The “Untouchable ” Banks (Up Date)

“Too big to fail” now according to the Justice Department, “too big to jail.” The PBS news series, Frontline “investigates why Wall Street’s leaders have escaped prosecution for any fraud related to the sale of bad mortgages” in its presentation of “The Untouchables.”

Transcript can be read here

Phil Angelides: Enforcement of Wall St. is “Woefully Broken”

Phil Angelides was chairman of the Financial Crisis Inquiry Commission, which was created by Congress in 2009 to investigate the causes of the crisis. In its report, submitted in January 2011, the commission concluded that the crisis was avoidable, a result of excessive risk taking, failures of regulation and poorly prepared government leaders. This is the edited transcript of an interview conducted on Oct. 11, 2012.

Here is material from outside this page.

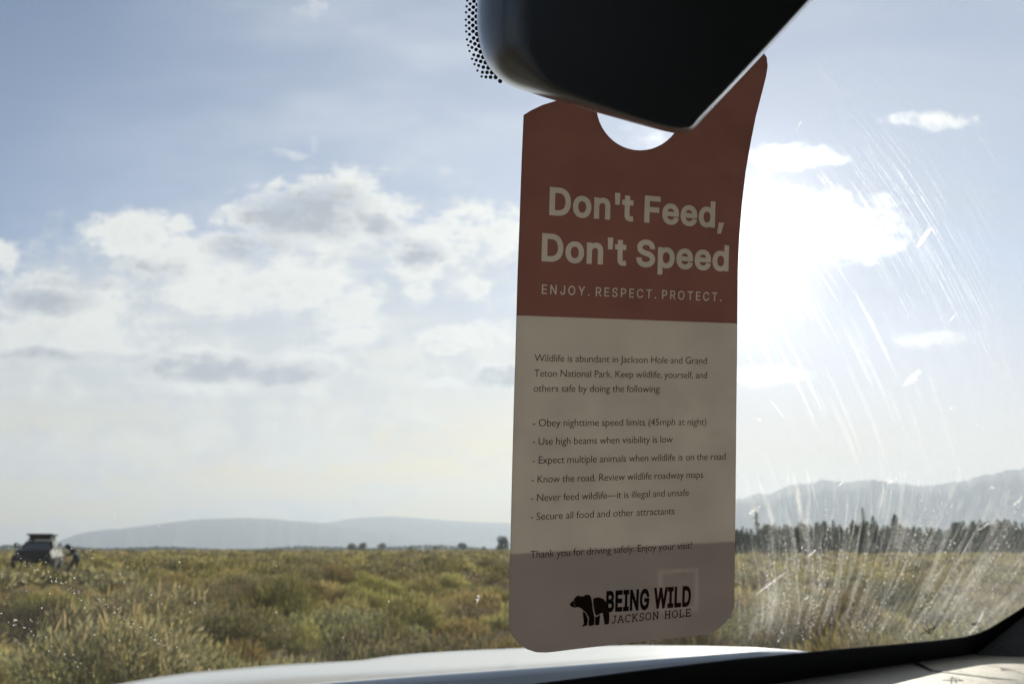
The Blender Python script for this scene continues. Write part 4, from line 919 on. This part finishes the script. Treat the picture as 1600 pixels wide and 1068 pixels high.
def paper(name, col, tr, tint, rough=0.45):
    m = bpy.data.materials.new(name); m.use_nodes = True; t = m.node_tree; t.nodes.clear(); S.tree = t
    d = t.nodes.new('ShaderNodeBsdfDiffuse'); d.inputs[0].default_value = (*col, 1); tl = t.nodes.new('ShaderNodeBsdfTranslucent')
    g = t.nodes.new('ShaderNodeNewGeometry'); fl = noise(S(g.outputs['Position']), 38, 7, .62)
    put(t, tl.inputs[0], mixc(ramp(fl, .3, .7), tuple(c*.87 for c in tint), tint))
    mx = t.nodes.new('ShaderNodeMixShader'); mx.inputs[0].default_value = tr; t.links.new(d.outputs[0], mx.inputs[1]); t.links.new(tl.outputs[0], mx.inputs[2])
    gl = t.nodes.new('ShaderNodeBsdfGlossy'); gl.inputs['Roughness'].default_value = rough; m3 = t.nodes.new('ShaderNodeMixShader'); m3.inputs[0].default_value = .03
    t.links.new(mx.outputs[0], m3.inputs[1]); t.links.new(gl.outputs[0], m3.inputs[2])
    o = t.nodes.new('ShaderNodeOutputMaterial'); t.links.new(m3.outputs[0], o.inputs[0]); return m
P_white = paper('white_stock', (.78, .77, .74), .50, (.432, .380, .336))
P_red = paper('red_ink', (.25, .065, .055), .50, (.203, .098, .083))
P_back = paper('back_stock', (.76, .76, .73), .62, (.80, .78, .72))
P_band = paper('back_band_ink', (.34, .26, .24), .62, (.37, .31, .30))
P_frame = paper('back_frame_ink', (.5, .42, .39), .62, (.50, .45, .43))
v1, f1, k1 = build_sheet(HEAD, (RED0, RED1)); v2, f2, k2 = build_sheet([FR_O, FR_I], (BAND0, BAND1))
TH = .00035
Vt = [tp(x, y) for x, y in v1] + [tp(x, y, -TH) for x, y in v2]; nv1 = len(v1)
Ft = [tuple(reversed(f)) if False else f for f in f1] + [tuple(nv1+i_ for i_ in reversed(f)) for f in f2]
mi = [1 if (a and not b) else 0 for a, b in k1] + [2 if a else (4 if b else 3) for a, b in k2]
def rim(pl_):
    n_ = len(pl_); b0 = len(Vt)
    for x, y in pl_: Vt.extend((tp(x, y), tp(x, y, -TH)))
    for k in range(n_):
        a = b0+2*k; b = b0+2*((k+1) % n_); Ft.append((a, b, b+1, a+1)); mi.append(0)
rim(OUTD); rim(HOLE)
tc_ = tp(1000, 160)
ht = empty('hang_tag', tp(975, 1015)); tag(ht, "red and white plastic hang tag reading Don't Feed, Don't Speed hanging from the mirror", 'hang tag')
def tpart(name, verts, faces, mats, parent=None, mi=None):
    o = mesh(name, verts, faces, mats, None, False, mi); o.parent = parent or ht
    if parent is None: o.matrix_parent_inverse = Matrix.Translation(-ht.location)
    return o
tpart('card', Vt, Ft, [P_white, P_red, P_back, P_band, P_frame], mi=mi)
ink_black = material('black_ink', (.006, .006, .007), .6, 0, .2)
ink_brown = material('brown_ink', (.028, .011, .005), .6, 0, .2)
ink_red = material('dark_red_ink', (.055, .010, .009), .6, 0, .2)
def lines(name, lst, mat, parent=None, lift=.00018):
    Vv, Ff = [], []
    for a in lst:
        v_, f_ = place_text(*a); b0 = len(Vv); Vv += [tp(x, y, lift) for x, y in v_]; Ff += [tuple(b0+i_ for i_ in f) for f in f_]
    return tpart(name, Vv, Ff, mat, parent)
TH_ = -.006
lines('intro_text', [("Wildlife is abundant in Jackson Hole and Grand", (835,564.3), (1104,568.2), 11.2, TH_, .96), ("Teton National Park. Keep wildlife, yourself, and", (834.5,588), (1104.5,590.8), 11.2, TH_, .96), ("others safe by doing the following:", (833.5,611.7), (1032,612.4), 11.2, TH_, .96)], ink_black)
lines('rule_list', [("- Obey nighttime speed limits (45mph at night)", (832.5,665.8), (1103.5,663.6), 11.4, TH_, .96), ("- Use high beams when visibility is low", (832.3,694.6), (1051,690.8), 11.4, TH_, .96), ("- Expect multiple animals when wildlife is on the road", (832,724), (1133.5,717.4), 11.4, TH_, .96),
                    ("- Know the road. Review wildlife roadway maps", (830.5,754), (1098.5,745.8), 11.4, TH_, .96), ("- Never feed wildlife\u2014it is illegal and unsafe", (829.7,782.8), (1076,773.8), 11.4, TH_, .96), ("- Secure all food and other attractants", (829,812), (1054,802.6), 11.4, TH_, .96)], ink_black)
lines('closing_text', [("Thank you for driving safely. Enjoy your visit!", (828.5,871.4), (1081,856.2), 11.6, TH_, .96)], ink_black)
logo = lines('logo', [("BEING", (946.5,956), (1014,951.6), 33.5, .034, 1.0, True)], ink_black)
lines('logo_word', [("WILD", (1021,950.6), (1079,946.6), 33, .034, 1.0, True)], ink_red, logo)
# slab-serif line drawn letter by letter
ARC = lambda cx_, cy_, rx, ry, a, b, n=10: [(cx_+rx*math.cos(R(a+(b-a)*k/n)), cy_+ry*math.sin(R(a+(b-a)*k/n))) for k in range(n+1)]
GLY = {'J': [[(.45, 1), (.45, .25)], ARC(.25, .25, .20, .23, 0, -180), [(.25, .98), (.65, .98)]], 'A': [[(.05, .02), (.40, 1), (.75, .02)], [(.2, .36), (.62, .36)], [(-.02, .02), (.18, .02)], [(.6, .02), (.84, .02)]],
       'C': [ARC(.42, .5, .36, .48, 50, 310, 14), [(.68, .98), (.68, .72)]], 'K': [[(.14, 0), (.14, 1)], [(.16, .42), (.66, .98)], [(.32, .58), (.70, .02)], [(0, .98), (.3, .98)], [(0, .02), (.3, .02)], [(.56, .98), (.78, .98)], [(.58, .02), (.82, .02)]],
       'S': [ARC(.34, .73, .24, .25, 40, 270, 9)+ARC(.34, .25, .26, .25, 90, -140, 9), [(.56, .98), (.56, .76)], [(.08, .02), (.08, .24)]], 'O': [ARC(.42, .5, .36, .48, 0, 360, 18)],
       'N': [[(.14, 0), (.14, 1), (.68, .03), (.68, 1)], [(0, .98), (.2, .98)], [(0, .02), (.28, .02)], [(.54, .98), (.82, .98)]], 'H': [[(.14, 0), (.14, 1)], [(.66, 0), (.66, 1)], [(.14, .5), (.66, .5)], [(0, .98), (.28, .98)], [(0, .02), (.28, .02)], [(.52, .98), (.8, .98)], [(.52, .02), (.8, .02)]],
       'L': [[(.14, 1), (.14, .03), (.62, .03), (.62, .28)], [(0, .98), (.28, .98)], [(0, .02), (.2, .02)]], 'E': [[(.64, .75), (.64, .97), (.14, .97), (.14, .03), (.66, .03), (.66, .26)], [(.14, .52), (.46, .52)], [(.46, .64), (.46, .4)], [(0, .97), (.2, .97)], [(0, .03), (.2, .03)]]}
WID = {'J': .66, 'A': .82, 'C': .76, 'K': .82, 'S': .64, 'O': .84, 'N': .82, 'H': .8, 'L': .68, 'E': .7, ' ': .46}
bm = bmesh.new(); total = sum(WID[c_]+.17 for c_ in 'JACKSON HOLE')-.17; xc = 0
for ch in 'JACKSON HOLE':
    for pl_ in GLY.get(ch, []):
        def fn(a, b, x0=xc):
            s_ = (x0+a)/total; px_ = 955.5+(1079-955.5)*s_; py_ = 973.2+(961.8-973.2)*s_; h_ = b*11.6; return tp(px_+.029*h_, py_-h_, .00018)
        stroke(bm, fn, pl_, .13)
    xc += WID[ch]+.17
o = bmobj('logo_place', bm, ink_black); o.parent = logo
Z6 = lambda pl_: [(880+x/6.667, 880+y/6.667) for x, y in pl_]
bear_parts = [('bear', ink_brown, [[(65,425),(82,402),(104,386),(118,360),(138,338),(158,330),(180,338),(212,337),(232,323),(256,320),(274,324),(290,350),(300,400),(306,445),(309,482),(325,555),(326,605),(318,638),(290,645),(262,643),(286,622),(268,560),(240,510),(208,484),(184,460),(152,450),(118,457),(86,446)],
                                    [(312,362),(340,352),(372,348),(420,366),(452,408),(470,470),(480,530),(480,590),(474,628),(430,632),(456,600),(442,560),(412,510),(388,515),(350,540),(330,522),(320,470),(312,415)]]),
              ('bear_legs', ink_black, [[(203,492),(236,517),(258,580),(248,640),(190,655),(216,622),(209,560)], [(334,548),(352,552),(384,528),(380,590),(374,635),(331,640),(346,612)]])]
for nm, mt, polys in bear_parts:
    bm = bmesh.new()
    for pl_ in polys: bm.faces.new([bm.verts.new(tp(x, y, .00018)) for x, y in Z6(pl_)])
    bmesh.ops.triangulate(bm, faces=bm.faces[:]); o = bmobj(nm, bm, mt); o.parent = logo
bm = bmesh.new()
for pl_ in ([(112,380),(124,392)], [(105,405),(118,420),(120,450)]): stroke(bm, lambda a, b: tp(a, b, .00026), Z6(pl_), .9)
o = bmobj('bear_eye', bm, material('pale_ink', (.3, .28, .25), .6)); o.parent = logo

# ------------------------------------------------------------------ haze
bm = bmesh.new(); box(bm, (0, 0, 399), (22600, 22600, 800)); hz = bmobj('haze', bm, bpy.data.materials.new('haze')); tag(hz, 'thin pale haze over the plain and hills', kind='stuff')
hm_ = hz.data.materials[0]; hm_.use_nodes = True; t = hm_.node_tree; t.nodes.clear()
pv = t.nodes.new('ShaderNodeVolumePrincipled'); pv.inputs['Color'].default_value = (.77, .875, 1.0, 1); pv.inputs['Density'].default_value = 1.75e-4; pv.inputs['Anisotropy'].default_value = 0.28
o = t.nodes.new('ShaderNodeOutputMaterial'); t.links.new(pv.outputs[0], o.inputs['Volume'])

Lanny Breuer: Financial Fraud Has Not Gone Unpunished

Lanny Breuer serves as assistant attorney general for the Department of Justice’s Criminal Division. He told FRONTLINE that when fraud from the financial crisis has been detected, the Department of Justice has pursued charges. “But when we cannot prove beyond a reasonable doubt that there was criminal intent, then we have a constitutional duty not to bring those cases,” Breuer said. This is the edited transcript of an interview conducted on Nov. 30, 2012.

Too Big To Jail? The Top 10 Civil Cases Against the Banks

by Jason M. Breslow

The Justice Department’s initial response to the financial crisis did not take long to materialize. In June 2008, three months before the Lehman Brothers collapse, the department brought its first criminal case, charging two former Bear Stearns executives with securities fraud for their alleged roles inflating the housing bubble.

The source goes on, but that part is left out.